*EXCERPTED DATA*:

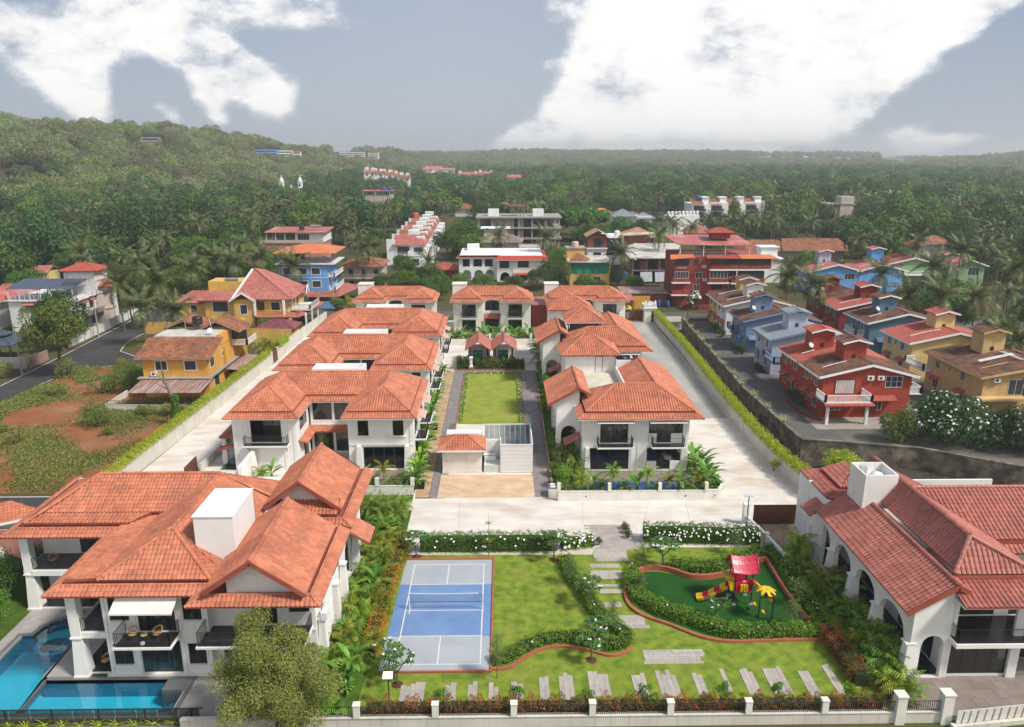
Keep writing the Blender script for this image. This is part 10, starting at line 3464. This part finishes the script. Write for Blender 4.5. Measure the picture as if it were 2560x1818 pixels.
---
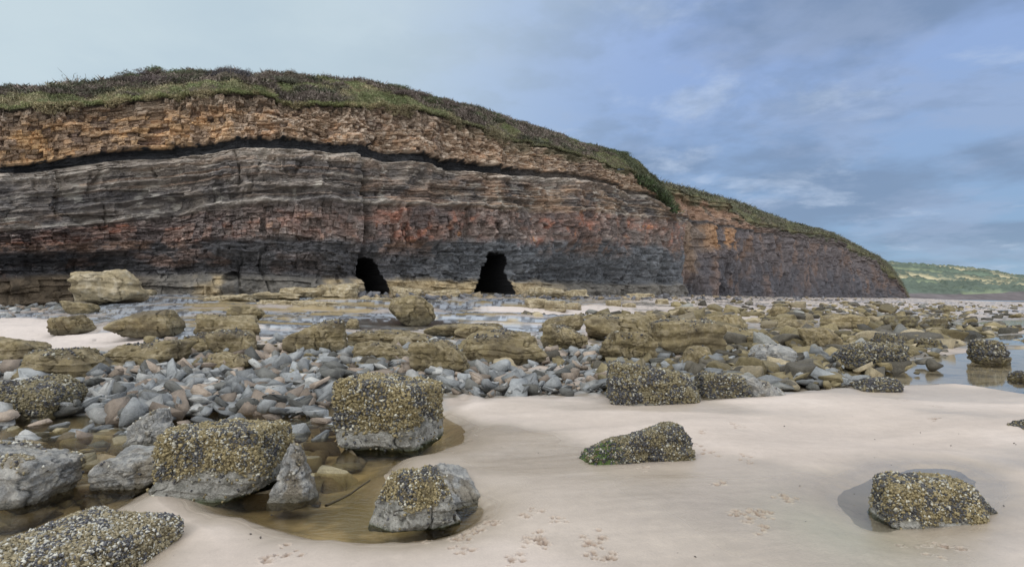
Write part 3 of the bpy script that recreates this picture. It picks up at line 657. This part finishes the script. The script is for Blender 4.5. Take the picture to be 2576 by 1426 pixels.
...
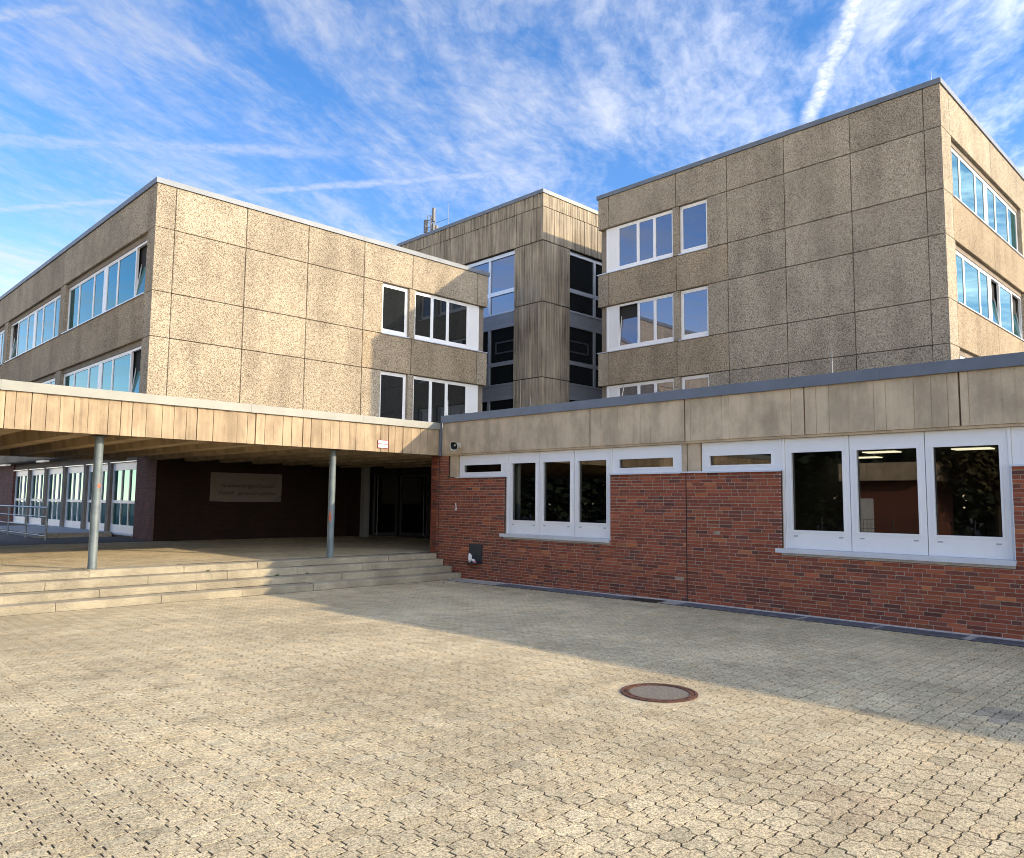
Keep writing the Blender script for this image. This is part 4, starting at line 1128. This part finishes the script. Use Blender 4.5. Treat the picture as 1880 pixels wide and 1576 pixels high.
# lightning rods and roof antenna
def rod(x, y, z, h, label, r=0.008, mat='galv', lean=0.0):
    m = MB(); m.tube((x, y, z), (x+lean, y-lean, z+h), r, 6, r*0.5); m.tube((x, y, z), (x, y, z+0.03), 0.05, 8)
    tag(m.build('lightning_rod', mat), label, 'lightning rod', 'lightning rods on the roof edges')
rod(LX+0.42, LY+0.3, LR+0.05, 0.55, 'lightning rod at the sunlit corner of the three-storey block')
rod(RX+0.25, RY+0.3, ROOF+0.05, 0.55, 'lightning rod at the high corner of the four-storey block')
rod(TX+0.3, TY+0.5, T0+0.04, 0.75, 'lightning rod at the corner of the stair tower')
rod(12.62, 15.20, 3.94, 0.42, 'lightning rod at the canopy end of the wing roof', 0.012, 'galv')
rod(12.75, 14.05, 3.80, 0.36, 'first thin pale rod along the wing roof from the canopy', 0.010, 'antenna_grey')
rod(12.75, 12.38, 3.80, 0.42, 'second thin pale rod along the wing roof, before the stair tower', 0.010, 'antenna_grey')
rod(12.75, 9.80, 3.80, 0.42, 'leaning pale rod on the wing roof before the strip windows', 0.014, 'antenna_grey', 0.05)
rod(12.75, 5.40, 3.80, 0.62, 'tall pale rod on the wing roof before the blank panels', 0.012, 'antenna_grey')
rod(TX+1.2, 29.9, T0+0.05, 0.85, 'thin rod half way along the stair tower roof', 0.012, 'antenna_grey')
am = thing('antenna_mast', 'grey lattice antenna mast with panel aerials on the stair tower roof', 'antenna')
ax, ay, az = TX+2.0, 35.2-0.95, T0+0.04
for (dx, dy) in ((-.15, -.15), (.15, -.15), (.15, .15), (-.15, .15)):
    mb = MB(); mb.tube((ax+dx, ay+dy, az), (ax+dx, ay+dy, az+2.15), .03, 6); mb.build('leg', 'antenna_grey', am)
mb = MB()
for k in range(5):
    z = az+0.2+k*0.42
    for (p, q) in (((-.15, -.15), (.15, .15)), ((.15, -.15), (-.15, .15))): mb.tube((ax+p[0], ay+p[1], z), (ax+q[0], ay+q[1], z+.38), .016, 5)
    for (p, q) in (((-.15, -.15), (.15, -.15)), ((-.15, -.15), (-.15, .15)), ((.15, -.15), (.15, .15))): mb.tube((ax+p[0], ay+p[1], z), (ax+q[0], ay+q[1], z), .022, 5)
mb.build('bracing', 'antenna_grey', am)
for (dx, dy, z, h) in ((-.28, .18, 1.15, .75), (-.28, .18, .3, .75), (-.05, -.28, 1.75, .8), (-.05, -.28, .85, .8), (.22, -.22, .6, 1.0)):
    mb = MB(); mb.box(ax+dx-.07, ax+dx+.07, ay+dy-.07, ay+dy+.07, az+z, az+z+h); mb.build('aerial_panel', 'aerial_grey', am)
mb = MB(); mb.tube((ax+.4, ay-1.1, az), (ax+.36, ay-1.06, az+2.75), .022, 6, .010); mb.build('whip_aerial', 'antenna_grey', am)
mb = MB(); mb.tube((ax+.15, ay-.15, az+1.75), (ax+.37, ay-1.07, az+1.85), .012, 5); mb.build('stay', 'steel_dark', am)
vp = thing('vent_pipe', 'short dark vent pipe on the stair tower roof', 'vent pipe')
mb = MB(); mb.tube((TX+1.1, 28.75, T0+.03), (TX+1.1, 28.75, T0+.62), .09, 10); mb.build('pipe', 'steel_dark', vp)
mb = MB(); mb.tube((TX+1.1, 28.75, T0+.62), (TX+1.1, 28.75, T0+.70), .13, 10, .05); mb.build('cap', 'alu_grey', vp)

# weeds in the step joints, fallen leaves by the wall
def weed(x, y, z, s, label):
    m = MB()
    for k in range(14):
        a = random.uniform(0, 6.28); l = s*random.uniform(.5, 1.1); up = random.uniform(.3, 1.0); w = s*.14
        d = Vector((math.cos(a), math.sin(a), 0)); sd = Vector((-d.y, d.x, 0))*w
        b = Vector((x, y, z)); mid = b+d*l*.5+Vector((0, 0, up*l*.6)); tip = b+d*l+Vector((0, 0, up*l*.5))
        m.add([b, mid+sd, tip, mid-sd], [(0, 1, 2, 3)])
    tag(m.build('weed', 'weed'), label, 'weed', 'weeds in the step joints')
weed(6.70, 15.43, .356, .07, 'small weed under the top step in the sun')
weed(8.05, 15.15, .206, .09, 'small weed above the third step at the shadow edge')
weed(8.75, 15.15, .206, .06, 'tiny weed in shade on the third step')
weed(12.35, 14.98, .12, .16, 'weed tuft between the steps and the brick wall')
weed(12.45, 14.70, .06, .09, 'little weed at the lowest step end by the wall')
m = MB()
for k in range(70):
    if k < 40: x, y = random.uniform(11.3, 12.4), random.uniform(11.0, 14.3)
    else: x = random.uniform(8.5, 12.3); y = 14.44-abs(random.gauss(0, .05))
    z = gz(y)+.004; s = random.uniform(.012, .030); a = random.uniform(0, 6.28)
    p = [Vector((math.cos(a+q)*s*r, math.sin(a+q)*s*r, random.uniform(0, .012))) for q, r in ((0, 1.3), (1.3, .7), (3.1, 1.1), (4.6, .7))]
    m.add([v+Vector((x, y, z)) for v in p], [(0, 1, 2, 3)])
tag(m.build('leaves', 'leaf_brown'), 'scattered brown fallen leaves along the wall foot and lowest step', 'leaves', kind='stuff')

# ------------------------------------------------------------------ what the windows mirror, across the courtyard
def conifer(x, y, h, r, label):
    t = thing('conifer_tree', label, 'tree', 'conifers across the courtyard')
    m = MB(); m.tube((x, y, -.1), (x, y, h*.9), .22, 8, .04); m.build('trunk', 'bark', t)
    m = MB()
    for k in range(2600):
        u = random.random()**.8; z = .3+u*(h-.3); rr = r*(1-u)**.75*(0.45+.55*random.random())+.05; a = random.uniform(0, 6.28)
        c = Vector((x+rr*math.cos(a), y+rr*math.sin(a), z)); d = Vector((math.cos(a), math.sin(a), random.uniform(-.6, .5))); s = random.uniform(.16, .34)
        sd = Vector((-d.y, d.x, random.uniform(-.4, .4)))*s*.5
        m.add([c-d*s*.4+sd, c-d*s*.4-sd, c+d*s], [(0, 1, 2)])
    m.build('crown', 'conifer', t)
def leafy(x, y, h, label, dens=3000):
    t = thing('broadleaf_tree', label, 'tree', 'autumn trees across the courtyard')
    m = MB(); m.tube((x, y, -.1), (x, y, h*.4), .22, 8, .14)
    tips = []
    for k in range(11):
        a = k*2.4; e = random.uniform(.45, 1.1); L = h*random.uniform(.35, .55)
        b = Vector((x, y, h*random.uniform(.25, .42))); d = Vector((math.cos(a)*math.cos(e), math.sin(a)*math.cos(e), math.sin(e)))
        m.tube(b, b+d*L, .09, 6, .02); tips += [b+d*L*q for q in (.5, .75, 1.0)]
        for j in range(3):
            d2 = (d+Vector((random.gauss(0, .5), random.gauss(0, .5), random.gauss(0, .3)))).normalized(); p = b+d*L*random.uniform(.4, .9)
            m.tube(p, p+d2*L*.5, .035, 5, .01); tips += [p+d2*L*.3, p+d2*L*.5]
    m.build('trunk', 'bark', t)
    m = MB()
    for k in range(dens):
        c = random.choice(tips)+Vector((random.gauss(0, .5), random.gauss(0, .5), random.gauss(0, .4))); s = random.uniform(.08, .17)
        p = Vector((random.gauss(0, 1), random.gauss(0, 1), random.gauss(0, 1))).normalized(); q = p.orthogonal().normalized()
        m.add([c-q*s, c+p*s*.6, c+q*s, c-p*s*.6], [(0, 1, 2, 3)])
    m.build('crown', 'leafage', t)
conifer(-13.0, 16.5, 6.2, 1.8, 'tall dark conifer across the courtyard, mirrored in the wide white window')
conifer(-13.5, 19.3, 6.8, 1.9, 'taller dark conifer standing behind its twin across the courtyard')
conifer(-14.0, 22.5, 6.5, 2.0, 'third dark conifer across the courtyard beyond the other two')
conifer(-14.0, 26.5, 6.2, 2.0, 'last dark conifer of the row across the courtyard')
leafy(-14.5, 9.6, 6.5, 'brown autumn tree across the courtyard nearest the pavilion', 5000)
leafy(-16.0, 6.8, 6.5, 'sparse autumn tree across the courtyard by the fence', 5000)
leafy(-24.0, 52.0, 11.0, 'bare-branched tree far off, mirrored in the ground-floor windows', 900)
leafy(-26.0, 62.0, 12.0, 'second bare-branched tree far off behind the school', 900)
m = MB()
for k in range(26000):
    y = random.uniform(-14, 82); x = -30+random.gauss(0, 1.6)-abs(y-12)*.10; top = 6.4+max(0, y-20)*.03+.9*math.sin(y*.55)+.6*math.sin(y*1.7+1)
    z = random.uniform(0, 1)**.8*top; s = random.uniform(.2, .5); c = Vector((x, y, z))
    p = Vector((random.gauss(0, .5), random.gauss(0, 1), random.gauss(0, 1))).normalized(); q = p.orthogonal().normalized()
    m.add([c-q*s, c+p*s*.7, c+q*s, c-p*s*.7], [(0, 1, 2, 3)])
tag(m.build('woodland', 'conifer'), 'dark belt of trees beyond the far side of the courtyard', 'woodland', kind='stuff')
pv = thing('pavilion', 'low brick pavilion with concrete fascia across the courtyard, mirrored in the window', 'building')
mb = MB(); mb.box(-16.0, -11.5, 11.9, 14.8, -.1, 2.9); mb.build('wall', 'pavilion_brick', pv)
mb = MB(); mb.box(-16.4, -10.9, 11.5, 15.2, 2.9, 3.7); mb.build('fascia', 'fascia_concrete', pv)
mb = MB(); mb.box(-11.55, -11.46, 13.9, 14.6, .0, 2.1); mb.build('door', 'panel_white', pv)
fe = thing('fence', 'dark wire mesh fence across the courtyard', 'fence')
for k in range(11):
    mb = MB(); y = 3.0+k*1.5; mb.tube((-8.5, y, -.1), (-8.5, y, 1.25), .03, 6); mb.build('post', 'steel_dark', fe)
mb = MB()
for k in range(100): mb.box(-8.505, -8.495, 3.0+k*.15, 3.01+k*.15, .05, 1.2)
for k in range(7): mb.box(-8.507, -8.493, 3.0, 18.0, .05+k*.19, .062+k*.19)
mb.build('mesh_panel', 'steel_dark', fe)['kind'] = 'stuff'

*EXERCISE TASK*: Show every line where the string "Write" appears.

*WRITTEN SOLUTION*:
Keep writing the Blender script for this image. This is part 10, starting at line 3464. This part finishes the script. Write for Blender 4.5. Measure the picture as if it were 2560x1818 pixels.
Write part 3 of the bpy script that recreates this picture. It picks up at line 657. This part finishes the script. The script is for Blender 4.5. Take the picture to be 2576 by 1426 pixels.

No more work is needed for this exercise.